* [REQUIRED TASK]: Give back the lines exactly, from the first one to the line with "segments=2, affect='EDGES', profile=0.5)", both ends included.

* [DATA PROVIDED]:
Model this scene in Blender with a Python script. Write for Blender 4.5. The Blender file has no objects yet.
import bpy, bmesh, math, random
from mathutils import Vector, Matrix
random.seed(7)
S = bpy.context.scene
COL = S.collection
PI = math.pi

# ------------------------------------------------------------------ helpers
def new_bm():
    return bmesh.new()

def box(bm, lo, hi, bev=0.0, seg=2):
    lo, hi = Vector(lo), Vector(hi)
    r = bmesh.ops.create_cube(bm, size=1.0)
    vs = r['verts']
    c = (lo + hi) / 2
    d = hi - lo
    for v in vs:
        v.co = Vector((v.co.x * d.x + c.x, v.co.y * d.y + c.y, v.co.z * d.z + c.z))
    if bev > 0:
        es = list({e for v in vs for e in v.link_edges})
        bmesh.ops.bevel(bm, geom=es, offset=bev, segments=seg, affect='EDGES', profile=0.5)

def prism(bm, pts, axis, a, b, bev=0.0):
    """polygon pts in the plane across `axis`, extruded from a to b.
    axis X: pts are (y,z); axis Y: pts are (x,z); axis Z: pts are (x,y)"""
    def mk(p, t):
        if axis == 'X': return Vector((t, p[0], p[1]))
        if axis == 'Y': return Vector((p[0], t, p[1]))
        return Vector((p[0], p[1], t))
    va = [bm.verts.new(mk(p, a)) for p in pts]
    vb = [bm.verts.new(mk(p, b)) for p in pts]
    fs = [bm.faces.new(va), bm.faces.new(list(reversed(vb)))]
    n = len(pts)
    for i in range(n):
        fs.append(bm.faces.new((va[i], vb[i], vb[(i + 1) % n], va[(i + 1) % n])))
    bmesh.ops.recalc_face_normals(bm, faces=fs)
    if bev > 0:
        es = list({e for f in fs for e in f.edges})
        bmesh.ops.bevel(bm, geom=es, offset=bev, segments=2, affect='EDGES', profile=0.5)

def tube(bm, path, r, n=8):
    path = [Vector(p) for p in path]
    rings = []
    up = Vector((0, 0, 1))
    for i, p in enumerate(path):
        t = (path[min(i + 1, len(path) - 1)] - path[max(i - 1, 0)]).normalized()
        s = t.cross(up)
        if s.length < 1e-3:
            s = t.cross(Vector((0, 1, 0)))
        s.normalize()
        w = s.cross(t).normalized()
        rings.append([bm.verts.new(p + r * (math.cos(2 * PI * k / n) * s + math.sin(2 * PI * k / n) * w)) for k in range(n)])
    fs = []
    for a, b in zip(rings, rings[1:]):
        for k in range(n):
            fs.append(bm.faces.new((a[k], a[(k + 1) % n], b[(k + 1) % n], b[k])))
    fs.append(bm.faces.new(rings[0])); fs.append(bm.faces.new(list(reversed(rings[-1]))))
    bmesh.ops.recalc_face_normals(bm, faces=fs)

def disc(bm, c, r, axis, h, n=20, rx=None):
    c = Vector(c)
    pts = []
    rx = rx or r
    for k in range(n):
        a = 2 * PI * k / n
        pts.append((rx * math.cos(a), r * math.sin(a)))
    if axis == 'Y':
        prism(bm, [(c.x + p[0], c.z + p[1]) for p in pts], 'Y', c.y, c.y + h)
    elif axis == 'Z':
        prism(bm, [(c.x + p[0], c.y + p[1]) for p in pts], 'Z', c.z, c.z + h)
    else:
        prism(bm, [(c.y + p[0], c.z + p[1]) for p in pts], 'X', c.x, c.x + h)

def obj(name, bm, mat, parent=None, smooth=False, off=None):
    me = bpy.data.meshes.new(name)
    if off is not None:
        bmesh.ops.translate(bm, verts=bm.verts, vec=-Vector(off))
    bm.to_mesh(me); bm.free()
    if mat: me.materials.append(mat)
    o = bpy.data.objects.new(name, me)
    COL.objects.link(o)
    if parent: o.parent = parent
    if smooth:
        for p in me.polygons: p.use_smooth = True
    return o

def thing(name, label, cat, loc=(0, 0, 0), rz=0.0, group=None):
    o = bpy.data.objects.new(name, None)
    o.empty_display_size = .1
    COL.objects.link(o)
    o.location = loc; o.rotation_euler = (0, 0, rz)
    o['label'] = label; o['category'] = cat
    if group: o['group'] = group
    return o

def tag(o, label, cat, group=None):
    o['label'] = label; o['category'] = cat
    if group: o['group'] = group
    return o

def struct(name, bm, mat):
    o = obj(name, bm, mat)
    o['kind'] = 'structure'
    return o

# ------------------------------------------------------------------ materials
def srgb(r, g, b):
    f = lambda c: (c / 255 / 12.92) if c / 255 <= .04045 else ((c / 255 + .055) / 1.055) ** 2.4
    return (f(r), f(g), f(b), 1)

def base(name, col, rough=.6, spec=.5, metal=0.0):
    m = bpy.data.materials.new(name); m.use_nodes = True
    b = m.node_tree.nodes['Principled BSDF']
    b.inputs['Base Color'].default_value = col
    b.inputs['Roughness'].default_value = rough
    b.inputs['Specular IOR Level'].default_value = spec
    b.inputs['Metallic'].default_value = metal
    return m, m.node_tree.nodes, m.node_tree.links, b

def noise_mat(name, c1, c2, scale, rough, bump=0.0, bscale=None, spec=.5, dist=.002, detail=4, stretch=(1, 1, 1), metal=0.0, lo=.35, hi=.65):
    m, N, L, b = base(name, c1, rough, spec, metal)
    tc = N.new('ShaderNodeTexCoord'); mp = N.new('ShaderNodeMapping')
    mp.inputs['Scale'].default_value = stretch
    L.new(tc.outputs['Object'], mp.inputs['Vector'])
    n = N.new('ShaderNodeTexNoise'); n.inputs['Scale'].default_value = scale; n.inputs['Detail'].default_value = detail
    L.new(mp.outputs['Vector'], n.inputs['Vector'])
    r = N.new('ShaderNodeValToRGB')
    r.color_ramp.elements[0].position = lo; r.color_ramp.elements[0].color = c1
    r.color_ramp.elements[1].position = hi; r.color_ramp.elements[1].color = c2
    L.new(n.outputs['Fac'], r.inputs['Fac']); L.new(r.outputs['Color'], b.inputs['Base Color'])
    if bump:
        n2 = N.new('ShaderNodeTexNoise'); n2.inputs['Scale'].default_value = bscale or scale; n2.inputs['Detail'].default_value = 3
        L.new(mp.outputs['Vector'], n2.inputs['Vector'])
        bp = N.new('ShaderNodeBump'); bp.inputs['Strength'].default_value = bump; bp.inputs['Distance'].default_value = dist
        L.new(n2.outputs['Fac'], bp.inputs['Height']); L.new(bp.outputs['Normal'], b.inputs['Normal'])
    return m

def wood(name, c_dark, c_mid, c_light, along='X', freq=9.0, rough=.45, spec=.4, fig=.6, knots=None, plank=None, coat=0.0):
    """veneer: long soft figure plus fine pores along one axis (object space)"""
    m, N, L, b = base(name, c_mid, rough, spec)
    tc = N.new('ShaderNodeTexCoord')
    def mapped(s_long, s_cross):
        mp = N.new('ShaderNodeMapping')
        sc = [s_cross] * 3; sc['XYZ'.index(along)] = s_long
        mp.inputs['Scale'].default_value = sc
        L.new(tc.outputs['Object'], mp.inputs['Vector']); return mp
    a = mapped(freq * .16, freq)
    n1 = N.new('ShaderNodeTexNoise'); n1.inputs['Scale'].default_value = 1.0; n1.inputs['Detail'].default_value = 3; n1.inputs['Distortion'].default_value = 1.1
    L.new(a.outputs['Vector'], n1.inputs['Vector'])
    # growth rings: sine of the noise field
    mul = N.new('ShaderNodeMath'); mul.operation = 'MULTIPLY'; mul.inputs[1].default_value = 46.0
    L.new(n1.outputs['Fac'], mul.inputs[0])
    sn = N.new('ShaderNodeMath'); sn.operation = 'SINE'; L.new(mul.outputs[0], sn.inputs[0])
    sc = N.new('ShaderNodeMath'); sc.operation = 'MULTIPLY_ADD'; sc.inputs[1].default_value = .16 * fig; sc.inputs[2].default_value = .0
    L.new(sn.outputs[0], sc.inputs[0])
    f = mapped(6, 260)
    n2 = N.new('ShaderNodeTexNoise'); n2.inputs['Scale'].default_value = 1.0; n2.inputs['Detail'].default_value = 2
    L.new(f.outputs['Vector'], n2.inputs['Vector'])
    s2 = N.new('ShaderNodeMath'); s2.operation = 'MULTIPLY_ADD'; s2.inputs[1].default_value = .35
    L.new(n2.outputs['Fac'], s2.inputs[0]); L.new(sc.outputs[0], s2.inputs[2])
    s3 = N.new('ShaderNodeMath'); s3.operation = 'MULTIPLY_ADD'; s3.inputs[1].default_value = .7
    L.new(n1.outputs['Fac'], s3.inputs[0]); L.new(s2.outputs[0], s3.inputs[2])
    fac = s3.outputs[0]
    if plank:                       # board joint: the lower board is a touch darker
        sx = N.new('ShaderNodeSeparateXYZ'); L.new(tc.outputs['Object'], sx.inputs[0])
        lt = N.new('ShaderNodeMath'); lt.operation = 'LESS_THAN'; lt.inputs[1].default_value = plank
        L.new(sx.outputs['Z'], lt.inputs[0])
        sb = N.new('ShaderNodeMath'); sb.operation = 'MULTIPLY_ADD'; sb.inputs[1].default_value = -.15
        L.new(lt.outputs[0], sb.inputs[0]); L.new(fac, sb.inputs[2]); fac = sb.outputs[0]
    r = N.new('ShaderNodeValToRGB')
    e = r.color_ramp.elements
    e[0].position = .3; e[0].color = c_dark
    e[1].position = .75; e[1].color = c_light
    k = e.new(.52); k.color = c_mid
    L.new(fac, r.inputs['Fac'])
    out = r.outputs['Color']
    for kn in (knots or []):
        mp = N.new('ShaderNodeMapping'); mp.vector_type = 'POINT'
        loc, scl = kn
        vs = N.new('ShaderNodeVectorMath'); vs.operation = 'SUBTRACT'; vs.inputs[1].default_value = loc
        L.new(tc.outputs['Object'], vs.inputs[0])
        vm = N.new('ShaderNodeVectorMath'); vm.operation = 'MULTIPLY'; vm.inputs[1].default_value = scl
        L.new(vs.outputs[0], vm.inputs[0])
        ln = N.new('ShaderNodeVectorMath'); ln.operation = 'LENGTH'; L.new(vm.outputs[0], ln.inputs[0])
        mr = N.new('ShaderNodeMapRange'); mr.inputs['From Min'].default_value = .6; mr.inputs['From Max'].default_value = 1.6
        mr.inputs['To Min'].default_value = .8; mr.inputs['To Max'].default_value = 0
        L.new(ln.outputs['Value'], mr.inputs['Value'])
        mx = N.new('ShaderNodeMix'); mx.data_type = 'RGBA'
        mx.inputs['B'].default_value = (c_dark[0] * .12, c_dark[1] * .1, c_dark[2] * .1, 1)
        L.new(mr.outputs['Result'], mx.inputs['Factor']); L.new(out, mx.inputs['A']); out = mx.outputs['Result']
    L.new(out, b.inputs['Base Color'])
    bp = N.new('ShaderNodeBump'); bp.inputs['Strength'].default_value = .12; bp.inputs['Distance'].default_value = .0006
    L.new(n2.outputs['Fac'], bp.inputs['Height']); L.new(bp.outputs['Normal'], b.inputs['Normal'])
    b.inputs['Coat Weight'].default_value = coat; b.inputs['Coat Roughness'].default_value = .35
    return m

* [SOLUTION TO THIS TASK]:
Model this scene in Blender with a Python script. Write for Blender 4.5. The Blender file has no objects yet.
import bpy, bmesh, math, random
from mathutils import Vector, Matrix
random.seed(7)
S = bpy.context.scene
COL = S.collection
PI = math.pi

# ------------------------------------------------------------------ helpers
def new_bm():
    return bmesh.new()

def box(bm, lo, hi, bev=0.0, seg=2):
    lo, hi = Vector(lo), Vector(hi)
    r = bmesh.ops.create_cube(bm, size=1.0)
    vs = r['verts']
    c = (lo + hi) / 2
    d = hi - lo
    for v in vs:
        v.co = Vector((v.co.x * d.x + c.x, v.co.y * d.y + c.y, v.co.z * d.z + c.z))
    if bev > 0:
        es = list({e for v in vs for e in v.link_edges})
        bmesh.ops.bevel(bm, geom=es, offset=bev, segments=seg, affect='EDGES', profile=0.5)

def prism(bm, pts, axis, a, b, bev=0.0):
    """polygon pts in the plane across `axis`, extruded from a to b.
    axis X: pts are (y,z); axis Y: pts are (x,z); axis Z: pts are (x,y)"""
    def mk(p, t):
        if axis == 'X': return Vector((t, p[0], p[1]))
        if axis == 'Y': return Vector((p[0], t, p[1]))
        return Vector((p[0], p[1], t))
    va = [bm.verts.new(mk(p, a)) for p in pts]
    vb = [bm.verts.new(mk(p, b)) for p in pts]
    fs = [bm.faces.new(va), bm.faces.new(list(reversed(vb)))]
    n = len(pts)
    for i in range(n):
        fs.append(bm.faces.new((va[i], vb[i], vb[(i + 1) % n], va[(i + 1) % n])))
    bmesh.ops.recalc_face_normals(bm, faces=fs)
    if bev > 0:
        es = list({e for f in fs for e in f.edges})
        bmesh.ops.bevel(bm, geom=es, offset=bev, segments=2, affect='EDGES', profile=0.5)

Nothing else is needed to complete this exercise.